Cordilleran Section - 98th Annual Meeting (May 13–15, 2002)

Paper No. 0
Presentation Time: 2:45 PM

A LAU BASIN MODEL FOR THE FORMATION OF THE JOSEPHINE OPHIOLITE AND RELATED RIFT FACIES, KLAMATH MOUNTAINS, OREGON-CALIFORNIA


HARPER, Gregory D., Dept. of Earth and Atmospheric Sciences, S.U.N.Y, Albany, NY 12222, gdh@csc.albany.edu

The 162-164 Ma Josephine ophiolite (JO) and overlying Galice Fm. are part of an east-dipping thrust sheet extending beneath a 179-159 Ma arc (episodes 1-3 of Barnes & Snoke, this session) and its ~200 Ma disrupted ophiolitic Rattlesnake Creek Terrane basement (RCT).
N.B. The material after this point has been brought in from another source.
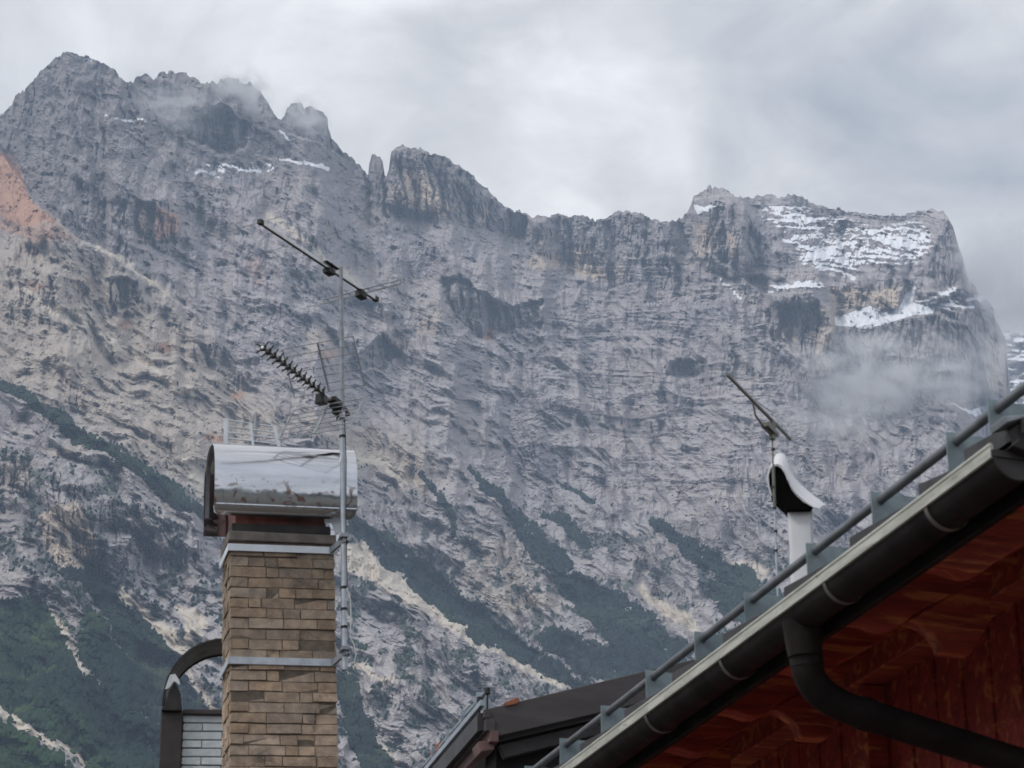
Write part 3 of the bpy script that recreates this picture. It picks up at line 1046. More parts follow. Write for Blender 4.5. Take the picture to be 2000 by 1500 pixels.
CH = lean_frame(P(450, 1075, T_CH), YAW, LEAN)
M_brick = mat('old_brick', (0.385, 0.315, 0.25), (0.265, 0.222, 0.188), 12.0, 0.9, bump=0.6, bscale=60, tint=True, spec=0.15,
              c3=(0.10, 0.085, 0.075), s3=3.2, t3=(0.52, 0.72))
M_mortar = mat('chimney_mortar', (0.19, 0.155, 0.12), (0.13, 0.11, 0.09), 14, 0.95, bump=0.5, spec=0.1)
M_slab = mat('stained_concrete', (0.25, 0.22, 0.195), (0.16, 0.145, 0.13), 6, 0.9, bump=0.5, spec=0.15)
M_steel = mat('polished_steel', (0.66, 0.675, 0.71), (0.55, 0.565, 0.60), 2.2, 0.14, 1.0, bump=0.0, rvar=0.05, stretch=(0.5, 3, 5),
              c3=None)
M_galv = mat('galvanised_steel', (0.50, 0.53, 0.57), (0.38, 0.41, 0.45), 9, 0.42, 0.55, bump=0.1, rvar=0.1)
M_galvd = mat('weathered_galvanised_steel', (0.34, 0.36, 0.39), (0.23, 0.25, 0.27), 9, 0.55, 0.4, bump=0.15, rvar=0.1)
M_strap = mat('bright_zinc_strap', (0.72, 0.75, 0.79), (0.60, 0.63, 0.67), 5, 0.4, 0.3)
M_dark = mat('blackened_metal', (0.022, 0.021, 0.021), (0.04, 0.036, 0.034), 8, 0.6, 0.2)
M_black = mat('black_plastic', (0.018, 0.018, 0.018), None, 8, 0.5)
M_rust = mat('rust_red_sheet', (0.17, 0.055, 0.04), (0.08, 0.035, 0.03), 7, 0.55, 0.2, bump=0.2)
M_alu = mat('aluminium_tube', (0.62, 0.63, 0.63), (0.50, 0.51, 0.51), 12, 0.38, 0.7)
M_cable = mat('white_cable', (0.65, 0.65, 0.62), None, 5, 0.5)

chim = thing('brick_chimney', 'tall tan brick chimney under a curved shiny metal hood', 'chimney', CH.M)
w_ch = CH.hit(653, 1090).x
z_top = CH.hit(552, 1058).z
z_seen = CH.hit(552, 1500).z
zc0 = CH.hit(552, 1304).z
zc1 = CH.hit(552, 1428).z
course = (zc0 - zc1) / 6.0
D_ch = 0.40
rb_ = random.Random(5)
b_ = MB()
b_.mi = 1
z_ground = -(CH.o.z) + 0.0
b_.box((0.007, 0.007, z_ground), (w_ch - 0.007, D_ch - 0.007, z_top - 0.002))
b_.mi = 0
z = z_top - 0.05
row = 0
while z - course > z_seen - 0.9:
    zt_, zb_ = z, z - course + 0.009
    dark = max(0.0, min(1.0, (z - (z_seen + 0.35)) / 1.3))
    for side in range(4):
        x = -0.0
        Ls = (w_ch, D_ch, w_ch, D_ch)[side]
        if row % 2 == (side % 2):
            x = 0.0
        first = True
        while x < Ls - 0.03:
            ln = rb_.choice([0.245, 0.25, 0.25, 0.12, 0.235, 0.09]) if not (first and row % 2) else 0.125
            first = False
            x1 = min(x + ln, Ls)
            if Ls - x1 < 0.05:
                x1 = Ls
            pr = rb_.uniform(-0.008, 0.008)
            sh = rb_.uniform(0.80, 1.20)
            warmth = rb_.uniform(-0.06, 0.06)
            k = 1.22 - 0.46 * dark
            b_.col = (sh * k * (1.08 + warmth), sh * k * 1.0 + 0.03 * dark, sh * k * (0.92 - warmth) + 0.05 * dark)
            g0, g1 = (0.0 if x == 0 else 0.003), (0.0 if x1 == Ls else 0.003)
            za, zb2 = zb_ + rb_.uniform(-0.003, 0.003), zt_ + rb_.uniform(-0.003, 0.002)
            if side == 0:
                b_.box((x + g0, pr, za), (x1 - g1, 0.06, zb2), 0.0035)
            elif side == 1:
                b_.box((w_ch - 0.06, x + g0 + 0.061 * (x == 0), za), (w_ch - pr, x1 - g1 - 0.061 * (x1 == Ls), zb2), 0.0035)
            elif side == 2:
                b_.box((x + g0, D_ch - 0.06, za), (x1 - g1, D_ch - pr, zb2), 0.0035)
            else:
                b_.box((pr, x + g0 + 0.061 * (x == 0), za), (0.06, x1 - g1 - 0.061 * (x1 == Ls), zb2), 0.0035)
            x = x1
    z -= course
    row += 1
b_.col = (1, 1, 1)
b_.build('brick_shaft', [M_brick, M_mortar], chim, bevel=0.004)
sl = MB()
zs0, zs1 = CH.hit(552, 1060).z, CH.hit(552, 1041).z
sl.box((-0.012, -0.012, zs0), (w_ch + 0.012, D_ch + 0.012, zs1), 0.004)
sl.build('crown_slab', M_slab, chim, bevel=0.008)
# flue box between slab and hood
fb_ = MB()
zf1 = CH.hit(552, 990).z
fb_.box((0.035, 0.03, zs1), (w_ch - 0.05, D_ch - 0.03, zf1 + 0.22))
fb_.build('flue_box', M_rust, chim, bevel=0.01)
fd = MB()
fd.box((0.01, 0.0, zs1 + 0.001), (w_ch - 0.02, D_ch, zs1 + 0.06), 0.003)
fd.build('flue_collar', M_dark, chim, bevel=0.006)
for xx in (0.10, w_ch - 0.20):
    lg = MB()
    lg.tube([(xx, -0.09, zf1 - 0.025), (xx, 0.03, zf1 - 0.025)], 0.022, 12)
    lg.build('hood_stud', M_rust, chim, smooth=True)
pl = MB()
pq = [CH.hit(a, b2, 1, 0.0) for a, b2 in ((634, 1012), (672, 1014), (668, 1040), (655, 1042), (648, 1022), (634, 1022))]
pl.prism(pq, (0, 0.006, 0))
pl.build('hood_stay', M_strap, chim)

# curved hood: inverted U sheet, open at both ends
xl = CH.hit(419, 930, 1, -0.14).x
xr = CH.hit(697, 930, 1, -0.14).x
zb0 = CH.hit(552, 1001, 1, -0.14).z
zt0 = CH.hit(552, 872, 1, -0.02).z
ht = zt0 - zb0
prof = [(-0.045, zb0 + 0.000), (-0.075, zb0 + 0.002), (-0.111, zb0 + 0.020), (-0.127, zb0 + 0.06), (-0.146, zb0 + 0.14), (-0.156, zb0 + ht * 0.45),
        (-0.157, zb0 + ht * 0.62), (-0.144, zb0 + ht * 0.76), (-0.115, zb0 + ht * 0.87), (-0.07, zb0 + ht * 0.95), (-0.01, zb0 + ht),
        (0.08, zb0 + ht * 1.03), (0.18, zb0 + ht * 1.03), (0.28, zb0 + ht * 0.99), (0.36, zb0 + ht * 0.90), (0.41, zb0 + ht * 0.75),
        (0.435, zb0 + ht * 0.5), (0.44, zb0 + ht * 0.25), (0.44, zb0)]


def resample(pr, n):
    pr = np.array(pr, float)
    d = np.concatenate([[0], np.cumsum(np.hypot(*np.diff(pr, axis=0).T))])
    # Catmull-like smoothing by dense linear resample then average
    s_ = np.linspace(0, d[-1], n)
    q = np.stack([np.interp(s_, d, pr[:, 0]), np.interp(s_, d, pr[:, 1])], 1)
    for _ in range(3):
        q[1:-1] = (q[:-2] + 2 * q[1:-1] + q[2:]) / 4
    return q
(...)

Locally the RCT is intruded by 164 Ma diabase dikes and overlain by diabase breccia and rare siliceous argillite interpreted by Saleeby et al. (1982, JGR) as a rift facies related to the JO. The main body of the JO grades northward into a similar rift facies that is overlain by the volcanic Rogue Fm. (Yule, 1996, Caltech Ph.D.), a predominantly volcaniclastic sequence which, like the JO, is overlain by the Galice Fm. The southernmost occurrence of the JO is also a 164 Ma rift facies with RCT-like basement (Wyld and Wright, 1988, GSA Bull). Structurally beneath the JO and the Rogue Fm. are the plutonic roots of the Rogue arc, the ~161-157 Ma Chetco Complex (episode 4 of Barnes & Snoke, this session). Originally, the JO was interpreted to have formed by back-arc spreading following rifting of the 179-159 Ma west-facing arc, but current high-resolution ages show that formation of the JO overlapped the 179-159 Ma “remnant arc” and is older than Rouge-Chetco “coeval arc.” It appears instead that Josephine rifting and at least initial seafloor spreading occurred in the forearc. Alternatively, rifting and spreading may have taken place in pull-apart basins along an intra-arc transform as suggested in previous models. Geochemistry of lavas and sheeted dikes of the JO shows a remarkably wide range of magma types including high-Ca boninite, transitional island-arc tholeiite/mid-ocean ridge basalt (IAT/MORB), and late MORB. The latter includes unusual highly fractionated Fe- and Ti-rich basalts, such as those that occur at modern propagating spreading centers. The Lau Basin is a possible modern analog for the JO and related rift facies. It originated by forearc rifting but after ~4 m.y. became a back-arc basin when arc volcanism jumped to its current position; this was followed by the onset of seafloor-spreading in the basin. The Lau Basin has two propagating spreading centers, one of which is erupting Fe-Ti basalts and the other--located only 40 km from the arc--erupts highly fractionated transitional IAT-MORB lavas and is flanked on either side by seamounts with boninites.